The Queensland Green's Inclusionary Zoning bill will require all new multi-residential developments, such as luxury tower blocks in the inner city, to include 25% public housing.

This bill will ensure the Queensland government enacts an inclusionary zoning strategy by 1 July 2024. Under this strategy, developers will be required to hand over 25% of all new dwellings or developable lots to the state for public housing. The public housing stock must be of equal character and quality to the rest of the development.

By requiring property developers to set aside one in four new apartments as public housing, we can provide good quality homes for thousands of Queenslanders, cut down the social-housing waitlist, and make sure we have diverse and liveable inner-city neighbourhoods.

The Greens' Inclusionary Zoning Bill will

  • Put downward pressure on private rental prices, meaning cheaper rents in the middle of a housing crisis
  • Allow teachers, nurses, and retail workers to live close to their work rather than sit hours in traffic every day
  • Reduce homelessness and cut down the rapidly growing social housing waitlist
  • Stop ordinary families and workers from getting pushed out to the suburbs

Submission to the State Development and Regional Industries Committee are CLOSED.

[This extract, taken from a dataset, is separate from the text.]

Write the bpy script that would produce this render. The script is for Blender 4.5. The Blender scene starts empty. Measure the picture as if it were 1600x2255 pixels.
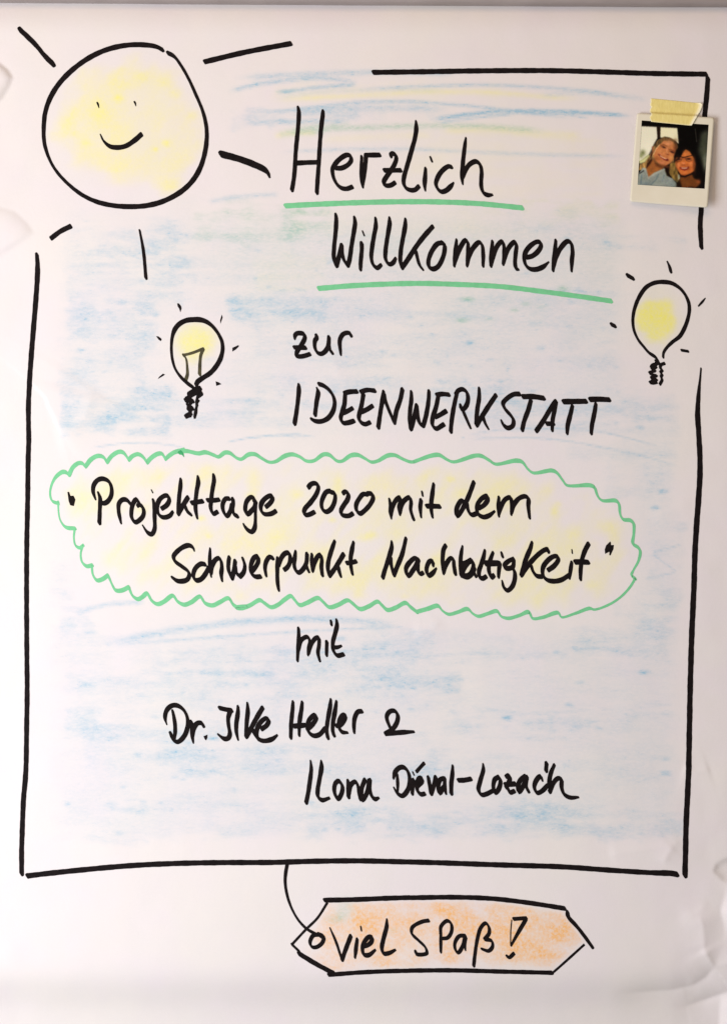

Thank you to everyone who supported the Bill. Except for property developers, all submitters supported mandatory Inclusionary Zoning in principle. There was some concern that our policy is too ambitious and will prove unprofitable for the development industry. But not only has a housing market premised on developer profit already failed, it's worth noting that one of the largest costs to developers is the highly over-inflated value of land. Land values are highly responsive to developer profits, such that they rise and fall with expected developer profits and costs. As profits have grown, so has the cost of land. Research suggests that the increased cost of inclusionary zoning doesn't result in reduced developer profits, because the costs are transmitted to land values. Besides, developers have been making record profits for years and delivered us to a point of crisis — the solution isn't to tweak the system to make developers more profitable, it's to directly invest in building public housing. The Committee is due to publish its report  by 19 October, 2023.

Queensland can have high-quality, decent public housing for all of us

Public housing used to be built not just for the most vulnerable but for everyday working people and their families. Decades of under investment by both Labor and the LNP means that our public housing stock is crumbling, can't keep up with the demand for affordable housing, and ordinary people are ending up homeless.

While families sleep in tents and workers can't afford the rent, property developers are getting richer and richer.

Property developers and their friends in the Labor Party and LNP promise that new luxury apartment blocks and new developments will address the housing crisis. Property developers, the Labor Party, and the LNP are lying.

Despite huge amounts of new developments in places like West End and South Brisbane, house prices and rents in these areas keep getting higher, and more and more people are falling into housing stress.  

It’s time property developers paid their fair share by giving a small portion of their developments to the state as public housing.

Public housing should be beautiful, accessible, and well-located. Public housing should be available to anyone who needs it. Across Europe and other parts of the world, public housing is available for anyone who needs it, including teachers, nurses, construction workers and essential service workers.

We could achieve the same here in Queensland with our inclusionary zoning policy.